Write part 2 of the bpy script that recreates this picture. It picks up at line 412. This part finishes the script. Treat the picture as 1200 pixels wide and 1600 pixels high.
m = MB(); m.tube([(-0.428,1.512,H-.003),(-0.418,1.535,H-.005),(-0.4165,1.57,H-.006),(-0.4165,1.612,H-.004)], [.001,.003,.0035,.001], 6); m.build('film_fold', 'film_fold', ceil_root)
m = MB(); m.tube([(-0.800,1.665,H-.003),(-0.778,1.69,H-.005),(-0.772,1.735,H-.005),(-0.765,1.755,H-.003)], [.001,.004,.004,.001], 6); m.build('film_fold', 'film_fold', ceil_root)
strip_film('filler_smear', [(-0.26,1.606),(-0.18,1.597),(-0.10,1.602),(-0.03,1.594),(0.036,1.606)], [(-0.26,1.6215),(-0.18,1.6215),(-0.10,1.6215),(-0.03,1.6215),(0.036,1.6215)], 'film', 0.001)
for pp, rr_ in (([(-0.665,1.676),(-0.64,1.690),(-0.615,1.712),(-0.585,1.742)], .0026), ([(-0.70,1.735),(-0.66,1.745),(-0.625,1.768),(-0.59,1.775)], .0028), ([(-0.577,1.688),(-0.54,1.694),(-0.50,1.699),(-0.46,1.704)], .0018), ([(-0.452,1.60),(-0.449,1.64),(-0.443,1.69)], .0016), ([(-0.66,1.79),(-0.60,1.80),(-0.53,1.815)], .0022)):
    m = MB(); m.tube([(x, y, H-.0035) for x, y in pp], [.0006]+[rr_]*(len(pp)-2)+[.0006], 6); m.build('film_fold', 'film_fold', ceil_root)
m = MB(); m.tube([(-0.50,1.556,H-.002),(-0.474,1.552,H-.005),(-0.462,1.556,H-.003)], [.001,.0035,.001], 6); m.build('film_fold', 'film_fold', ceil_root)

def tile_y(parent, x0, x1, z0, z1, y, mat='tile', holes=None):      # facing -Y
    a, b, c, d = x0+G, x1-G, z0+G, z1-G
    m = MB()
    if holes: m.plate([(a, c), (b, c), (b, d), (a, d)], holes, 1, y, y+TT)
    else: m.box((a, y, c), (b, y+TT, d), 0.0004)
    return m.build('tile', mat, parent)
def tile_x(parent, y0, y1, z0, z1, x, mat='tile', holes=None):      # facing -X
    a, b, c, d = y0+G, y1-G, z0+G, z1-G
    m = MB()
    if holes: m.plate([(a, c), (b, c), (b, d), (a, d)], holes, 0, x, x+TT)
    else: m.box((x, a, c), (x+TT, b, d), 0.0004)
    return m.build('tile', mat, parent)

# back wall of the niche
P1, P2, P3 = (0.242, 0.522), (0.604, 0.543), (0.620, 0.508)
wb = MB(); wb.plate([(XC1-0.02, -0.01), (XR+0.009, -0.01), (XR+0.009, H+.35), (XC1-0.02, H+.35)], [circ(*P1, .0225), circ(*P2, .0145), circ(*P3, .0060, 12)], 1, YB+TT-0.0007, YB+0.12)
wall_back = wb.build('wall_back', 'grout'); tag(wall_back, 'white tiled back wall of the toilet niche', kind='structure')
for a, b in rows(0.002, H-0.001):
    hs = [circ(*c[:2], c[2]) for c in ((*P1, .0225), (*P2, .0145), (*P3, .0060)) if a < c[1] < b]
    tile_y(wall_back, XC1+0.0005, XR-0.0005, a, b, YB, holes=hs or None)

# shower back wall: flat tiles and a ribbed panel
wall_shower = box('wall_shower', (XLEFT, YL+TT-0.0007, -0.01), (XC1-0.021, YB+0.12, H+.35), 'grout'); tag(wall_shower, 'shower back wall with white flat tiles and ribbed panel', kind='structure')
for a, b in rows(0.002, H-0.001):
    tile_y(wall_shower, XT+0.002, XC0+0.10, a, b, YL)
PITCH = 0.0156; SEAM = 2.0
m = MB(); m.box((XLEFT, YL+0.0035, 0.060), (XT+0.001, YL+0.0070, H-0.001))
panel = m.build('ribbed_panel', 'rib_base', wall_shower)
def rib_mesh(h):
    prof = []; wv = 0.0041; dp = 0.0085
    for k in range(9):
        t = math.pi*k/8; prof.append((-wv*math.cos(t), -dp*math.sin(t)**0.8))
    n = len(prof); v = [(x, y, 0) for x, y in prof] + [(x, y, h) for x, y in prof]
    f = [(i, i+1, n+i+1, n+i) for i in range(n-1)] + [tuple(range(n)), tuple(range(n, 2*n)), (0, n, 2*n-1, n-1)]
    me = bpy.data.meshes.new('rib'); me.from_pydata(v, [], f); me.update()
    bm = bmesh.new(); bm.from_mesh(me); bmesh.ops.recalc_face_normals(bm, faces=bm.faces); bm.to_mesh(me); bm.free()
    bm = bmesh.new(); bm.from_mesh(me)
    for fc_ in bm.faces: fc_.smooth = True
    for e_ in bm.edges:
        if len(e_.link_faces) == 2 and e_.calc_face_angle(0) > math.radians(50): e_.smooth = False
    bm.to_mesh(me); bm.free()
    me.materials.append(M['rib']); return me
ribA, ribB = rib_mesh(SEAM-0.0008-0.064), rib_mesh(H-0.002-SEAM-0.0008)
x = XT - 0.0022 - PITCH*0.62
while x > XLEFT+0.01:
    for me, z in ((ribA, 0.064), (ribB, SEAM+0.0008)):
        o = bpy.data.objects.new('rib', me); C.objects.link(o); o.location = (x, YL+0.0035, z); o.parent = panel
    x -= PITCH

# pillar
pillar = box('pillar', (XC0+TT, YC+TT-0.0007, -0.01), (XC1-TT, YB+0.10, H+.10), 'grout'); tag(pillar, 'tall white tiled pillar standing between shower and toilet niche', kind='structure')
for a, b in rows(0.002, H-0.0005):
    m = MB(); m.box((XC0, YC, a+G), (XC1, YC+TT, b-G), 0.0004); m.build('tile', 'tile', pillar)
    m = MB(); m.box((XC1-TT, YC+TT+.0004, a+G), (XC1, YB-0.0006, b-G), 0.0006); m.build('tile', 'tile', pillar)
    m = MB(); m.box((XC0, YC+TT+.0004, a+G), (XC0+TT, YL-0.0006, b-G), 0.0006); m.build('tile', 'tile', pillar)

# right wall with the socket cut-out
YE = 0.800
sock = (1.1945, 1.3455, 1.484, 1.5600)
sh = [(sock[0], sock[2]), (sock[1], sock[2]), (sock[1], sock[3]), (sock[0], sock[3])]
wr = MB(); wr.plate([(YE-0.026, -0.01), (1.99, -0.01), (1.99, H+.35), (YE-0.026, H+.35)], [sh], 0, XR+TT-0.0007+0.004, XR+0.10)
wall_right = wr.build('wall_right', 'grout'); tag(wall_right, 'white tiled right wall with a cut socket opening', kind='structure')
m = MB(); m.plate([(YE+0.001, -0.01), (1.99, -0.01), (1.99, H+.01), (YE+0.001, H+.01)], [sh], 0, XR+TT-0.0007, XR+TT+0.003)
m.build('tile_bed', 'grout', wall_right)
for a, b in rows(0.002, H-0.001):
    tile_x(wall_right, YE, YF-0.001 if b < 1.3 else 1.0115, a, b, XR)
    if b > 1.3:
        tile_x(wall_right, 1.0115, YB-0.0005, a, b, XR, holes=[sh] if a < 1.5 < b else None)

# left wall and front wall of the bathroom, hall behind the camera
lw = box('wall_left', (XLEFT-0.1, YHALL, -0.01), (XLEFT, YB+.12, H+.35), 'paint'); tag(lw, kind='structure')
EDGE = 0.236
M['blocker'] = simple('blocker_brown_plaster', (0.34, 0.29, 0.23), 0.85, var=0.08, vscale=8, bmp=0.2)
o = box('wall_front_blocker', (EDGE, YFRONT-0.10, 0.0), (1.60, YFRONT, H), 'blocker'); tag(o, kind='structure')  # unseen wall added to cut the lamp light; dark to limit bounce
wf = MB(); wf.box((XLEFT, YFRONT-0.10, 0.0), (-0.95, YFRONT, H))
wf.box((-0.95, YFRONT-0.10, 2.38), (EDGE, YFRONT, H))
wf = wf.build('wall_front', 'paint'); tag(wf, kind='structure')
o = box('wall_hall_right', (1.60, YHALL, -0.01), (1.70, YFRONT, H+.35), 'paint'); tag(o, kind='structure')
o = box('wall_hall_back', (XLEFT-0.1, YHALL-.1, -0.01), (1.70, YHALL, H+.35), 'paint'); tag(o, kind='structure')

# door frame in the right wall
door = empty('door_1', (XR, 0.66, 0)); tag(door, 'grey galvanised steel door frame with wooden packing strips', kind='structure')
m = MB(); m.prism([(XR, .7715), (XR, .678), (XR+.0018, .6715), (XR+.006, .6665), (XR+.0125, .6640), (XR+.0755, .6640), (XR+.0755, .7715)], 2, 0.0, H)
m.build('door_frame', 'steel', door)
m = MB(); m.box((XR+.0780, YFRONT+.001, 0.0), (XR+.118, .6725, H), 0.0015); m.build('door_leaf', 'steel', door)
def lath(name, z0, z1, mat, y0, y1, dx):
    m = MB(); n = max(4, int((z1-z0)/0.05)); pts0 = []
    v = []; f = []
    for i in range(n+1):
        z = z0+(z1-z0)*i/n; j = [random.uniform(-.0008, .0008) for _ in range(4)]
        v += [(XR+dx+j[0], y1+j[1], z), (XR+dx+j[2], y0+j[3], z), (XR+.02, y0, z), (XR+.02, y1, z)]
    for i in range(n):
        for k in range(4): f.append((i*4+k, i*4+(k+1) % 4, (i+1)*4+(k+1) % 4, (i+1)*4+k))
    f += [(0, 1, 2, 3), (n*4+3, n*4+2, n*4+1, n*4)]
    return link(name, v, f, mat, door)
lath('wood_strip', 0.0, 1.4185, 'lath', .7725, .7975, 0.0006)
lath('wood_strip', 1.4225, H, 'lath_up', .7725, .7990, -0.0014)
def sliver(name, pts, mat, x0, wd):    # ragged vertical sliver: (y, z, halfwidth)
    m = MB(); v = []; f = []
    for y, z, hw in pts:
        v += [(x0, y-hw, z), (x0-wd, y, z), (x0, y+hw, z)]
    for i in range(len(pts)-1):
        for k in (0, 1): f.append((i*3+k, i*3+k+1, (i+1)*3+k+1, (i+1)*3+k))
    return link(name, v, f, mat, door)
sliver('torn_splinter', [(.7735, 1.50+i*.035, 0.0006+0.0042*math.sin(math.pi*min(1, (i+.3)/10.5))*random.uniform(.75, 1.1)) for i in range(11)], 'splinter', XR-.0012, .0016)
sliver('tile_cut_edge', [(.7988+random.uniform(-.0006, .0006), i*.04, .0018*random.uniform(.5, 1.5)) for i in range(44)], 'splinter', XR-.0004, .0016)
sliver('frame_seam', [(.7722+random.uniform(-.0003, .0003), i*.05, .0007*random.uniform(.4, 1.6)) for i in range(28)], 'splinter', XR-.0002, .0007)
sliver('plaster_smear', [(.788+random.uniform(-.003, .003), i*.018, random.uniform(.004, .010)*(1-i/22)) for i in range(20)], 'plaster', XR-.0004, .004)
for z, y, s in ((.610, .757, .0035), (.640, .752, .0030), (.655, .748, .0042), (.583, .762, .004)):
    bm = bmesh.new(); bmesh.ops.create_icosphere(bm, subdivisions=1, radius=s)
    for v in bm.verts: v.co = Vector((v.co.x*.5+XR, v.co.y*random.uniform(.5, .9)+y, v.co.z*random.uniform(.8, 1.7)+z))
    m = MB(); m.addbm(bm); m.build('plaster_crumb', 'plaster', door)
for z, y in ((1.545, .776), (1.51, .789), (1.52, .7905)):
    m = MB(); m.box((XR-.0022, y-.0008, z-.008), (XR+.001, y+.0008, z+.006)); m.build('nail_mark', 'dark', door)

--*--

Work to be completed: Lines of the material that contain the word "data" are to be gathered.

Solution to the exercise:
    me = bpy.data.meshes.new('rib'); me.from_pydata(v, [], f); me.update()
        o = bpy.data.objects.new('rib', me); C.objects.link(o); o.location = (x, YL+0.0035, z); o.parent = panel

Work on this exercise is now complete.